■ WHAT IS ASKED
Exactly the lines from the start of the data through the line containing "bpy.data.objects.remove(o)" should be output, with both ends kept and nothing added.

■ DATA SEGMENT
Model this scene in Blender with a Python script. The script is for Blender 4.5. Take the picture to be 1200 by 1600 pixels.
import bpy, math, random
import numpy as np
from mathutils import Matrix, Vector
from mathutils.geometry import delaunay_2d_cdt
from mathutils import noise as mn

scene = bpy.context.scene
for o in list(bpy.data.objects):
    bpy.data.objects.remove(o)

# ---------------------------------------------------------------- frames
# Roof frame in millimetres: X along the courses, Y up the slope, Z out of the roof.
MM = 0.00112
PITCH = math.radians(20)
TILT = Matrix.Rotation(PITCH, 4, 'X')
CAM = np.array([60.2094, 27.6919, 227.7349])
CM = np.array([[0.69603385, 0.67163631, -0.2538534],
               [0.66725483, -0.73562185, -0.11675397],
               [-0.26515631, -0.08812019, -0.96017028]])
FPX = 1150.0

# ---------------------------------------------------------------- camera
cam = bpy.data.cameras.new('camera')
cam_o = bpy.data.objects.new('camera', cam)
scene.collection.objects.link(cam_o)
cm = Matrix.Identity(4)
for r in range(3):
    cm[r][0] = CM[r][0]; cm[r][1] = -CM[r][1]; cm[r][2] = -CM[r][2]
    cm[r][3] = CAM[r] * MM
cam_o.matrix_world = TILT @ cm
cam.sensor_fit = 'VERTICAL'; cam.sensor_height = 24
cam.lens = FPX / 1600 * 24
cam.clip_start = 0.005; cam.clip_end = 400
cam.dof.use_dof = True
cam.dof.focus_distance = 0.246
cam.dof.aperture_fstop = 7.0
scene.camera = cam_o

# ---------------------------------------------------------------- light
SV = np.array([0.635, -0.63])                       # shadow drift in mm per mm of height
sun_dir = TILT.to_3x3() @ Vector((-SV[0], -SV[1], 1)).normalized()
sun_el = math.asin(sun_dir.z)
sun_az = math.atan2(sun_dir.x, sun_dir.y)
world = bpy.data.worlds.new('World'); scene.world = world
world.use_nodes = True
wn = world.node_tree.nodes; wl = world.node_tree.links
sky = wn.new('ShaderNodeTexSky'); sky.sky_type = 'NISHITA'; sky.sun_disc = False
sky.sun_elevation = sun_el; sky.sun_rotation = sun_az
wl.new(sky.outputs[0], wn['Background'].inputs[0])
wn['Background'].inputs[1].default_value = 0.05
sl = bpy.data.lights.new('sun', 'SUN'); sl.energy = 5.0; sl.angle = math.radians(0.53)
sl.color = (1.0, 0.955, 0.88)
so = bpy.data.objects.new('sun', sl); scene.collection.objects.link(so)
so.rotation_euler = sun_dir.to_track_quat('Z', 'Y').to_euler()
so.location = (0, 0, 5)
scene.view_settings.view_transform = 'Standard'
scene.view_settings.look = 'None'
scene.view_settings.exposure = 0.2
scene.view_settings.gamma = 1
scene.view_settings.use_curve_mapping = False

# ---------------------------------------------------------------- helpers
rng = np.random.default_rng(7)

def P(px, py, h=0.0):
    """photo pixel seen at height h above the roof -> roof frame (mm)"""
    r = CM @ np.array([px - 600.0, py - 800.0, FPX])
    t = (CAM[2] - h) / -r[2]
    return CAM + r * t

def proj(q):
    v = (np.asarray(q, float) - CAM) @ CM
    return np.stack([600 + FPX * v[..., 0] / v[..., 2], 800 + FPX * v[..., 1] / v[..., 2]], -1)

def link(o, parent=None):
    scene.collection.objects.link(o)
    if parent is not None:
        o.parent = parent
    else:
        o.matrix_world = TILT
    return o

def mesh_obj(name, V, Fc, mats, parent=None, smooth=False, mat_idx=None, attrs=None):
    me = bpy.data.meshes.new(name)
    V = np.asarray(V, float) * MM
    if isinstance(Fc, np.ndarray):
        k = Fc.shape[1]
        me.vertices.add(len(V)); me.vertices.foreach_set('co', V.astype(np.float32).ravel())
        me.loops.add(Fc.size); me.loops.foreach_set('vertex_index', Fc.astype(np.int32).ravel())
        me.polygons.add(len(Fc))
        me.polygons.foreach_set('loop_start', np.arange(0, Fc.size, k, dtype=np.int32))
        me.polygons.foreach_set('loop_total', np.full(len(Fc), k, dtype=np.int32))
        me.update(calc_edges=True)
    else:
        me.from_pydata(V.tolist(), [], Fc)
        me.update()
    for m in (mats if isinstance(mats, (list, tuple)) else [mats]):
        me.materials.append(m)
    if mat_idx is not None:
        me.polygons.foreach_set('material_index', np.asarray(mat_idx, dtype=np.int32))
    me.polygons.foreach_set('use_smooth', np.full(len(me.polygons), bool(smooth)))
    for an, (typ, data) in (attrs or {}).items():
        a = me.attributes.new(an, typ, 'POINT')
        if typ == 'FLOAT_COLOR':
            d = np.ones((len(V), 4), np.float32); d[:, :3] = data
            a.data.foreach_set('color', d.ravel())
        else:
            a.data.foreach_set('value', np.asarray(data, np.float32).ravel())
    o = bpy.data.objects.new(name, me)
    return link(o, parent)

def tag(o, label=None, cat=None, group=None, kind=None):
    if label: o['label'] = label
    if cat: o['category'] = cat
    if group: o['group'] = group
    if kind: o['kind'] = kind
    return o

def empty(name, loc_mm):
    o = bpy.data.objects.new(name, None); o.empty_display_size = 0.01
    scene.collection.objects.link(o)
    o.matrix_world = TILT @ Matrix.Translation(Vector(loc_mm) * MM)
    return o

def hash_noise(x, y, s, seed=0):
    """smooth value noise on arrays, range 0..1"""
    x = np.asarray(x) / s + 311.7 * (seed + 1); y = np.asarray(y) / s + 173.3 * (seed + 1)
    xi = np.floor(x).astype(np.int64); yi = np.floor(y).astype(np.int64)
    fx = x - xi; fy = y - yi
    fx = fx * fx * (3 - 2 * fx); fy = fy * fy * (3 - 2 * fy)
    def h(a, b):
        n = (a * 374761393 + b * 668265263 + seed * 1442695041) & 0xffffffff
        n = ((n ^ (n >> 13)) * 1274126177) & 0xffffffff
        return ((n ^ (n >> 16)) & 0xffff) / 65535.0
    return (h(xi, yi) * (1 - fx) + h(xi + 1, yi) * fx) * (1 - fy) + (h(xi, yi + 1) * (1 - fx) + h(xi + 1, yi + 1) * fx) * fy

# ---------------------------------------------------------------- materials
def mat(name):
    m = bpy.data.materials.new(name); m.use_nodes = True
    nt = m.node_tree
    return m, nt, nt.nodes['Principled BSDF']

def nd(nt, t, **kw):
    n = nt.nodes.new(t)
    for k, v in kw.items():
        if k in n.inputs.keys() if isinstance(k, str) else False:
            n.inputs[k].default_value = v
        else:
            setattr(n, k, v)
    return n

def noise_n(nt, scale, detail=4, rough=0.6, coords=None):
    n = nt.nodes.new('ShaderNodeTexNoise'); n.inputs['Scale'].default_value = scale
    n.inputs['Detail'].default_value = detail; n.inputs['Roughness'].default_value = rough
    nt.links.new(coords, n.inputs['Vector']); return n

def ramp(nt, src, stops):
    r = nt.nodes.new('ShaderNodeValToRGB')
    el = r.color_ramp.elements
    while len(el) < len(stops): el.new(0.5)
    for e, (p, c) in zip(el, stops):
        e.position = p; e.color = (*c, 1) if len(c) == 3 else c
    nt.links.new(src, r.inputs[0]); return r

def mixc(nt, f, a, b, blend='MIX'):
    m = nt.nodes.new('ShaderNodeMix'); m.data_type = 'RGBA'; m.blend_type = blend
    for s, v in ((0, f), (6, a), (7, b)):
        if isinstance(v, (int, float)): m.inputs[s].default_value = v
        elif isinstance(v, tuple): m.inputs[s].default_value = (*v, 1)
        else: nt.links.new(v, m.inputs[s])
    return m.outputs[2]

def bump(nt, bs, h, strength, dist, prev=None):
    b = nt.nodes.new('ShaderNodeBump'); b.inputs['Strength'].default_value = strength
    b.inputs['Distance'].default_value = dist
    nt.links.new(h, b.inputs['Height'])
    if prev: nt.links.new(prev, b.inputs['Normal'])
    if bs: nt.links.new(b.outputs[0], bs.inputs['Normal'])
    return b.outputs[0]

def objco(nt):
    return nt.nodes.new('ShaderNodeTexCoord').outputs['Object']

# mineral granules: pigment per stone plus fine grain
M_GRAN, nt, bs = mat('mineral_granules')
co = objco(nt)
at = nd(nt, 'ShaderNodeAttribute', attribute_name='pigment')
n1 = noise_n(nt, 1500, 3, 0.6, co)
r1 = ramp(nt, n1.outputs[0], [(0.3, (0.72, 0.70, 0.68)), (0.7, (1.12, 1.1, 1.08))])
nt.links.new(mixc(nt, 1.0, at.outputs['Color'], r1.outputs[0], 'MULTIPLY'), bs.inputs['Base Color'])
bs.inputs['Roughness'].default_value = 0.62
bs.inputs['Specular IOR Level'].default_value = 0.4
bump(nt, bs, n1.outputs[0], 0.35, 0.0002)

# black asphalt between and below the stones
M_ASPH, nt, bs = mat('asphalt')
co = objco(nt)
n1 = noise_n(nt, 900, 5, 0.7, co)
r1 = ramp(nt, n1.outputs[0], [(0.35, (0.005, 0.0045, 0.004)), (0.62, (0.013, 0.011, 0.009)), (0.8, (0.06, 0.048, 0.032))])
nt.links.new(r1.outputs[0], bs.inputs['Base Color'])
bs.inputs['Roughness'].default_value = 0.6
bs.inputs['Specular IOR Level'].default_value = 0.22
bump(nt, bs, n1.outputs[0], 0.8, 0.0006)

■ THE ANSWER
Model this scene in Blender with a Python script. The script is for Blender 4.5. Take the picture to be 1200 by 1600 pixels.
import bpy, math, random
import numpy as np
from mathutils import Matrix, Vector
from mathutils.geometry import delaunay_2d_cdt
from mathutils import noise as mn

scene = bpy.context.scene
for o in list(bpy.data.objects):
    bpy.data.objects.remove(o)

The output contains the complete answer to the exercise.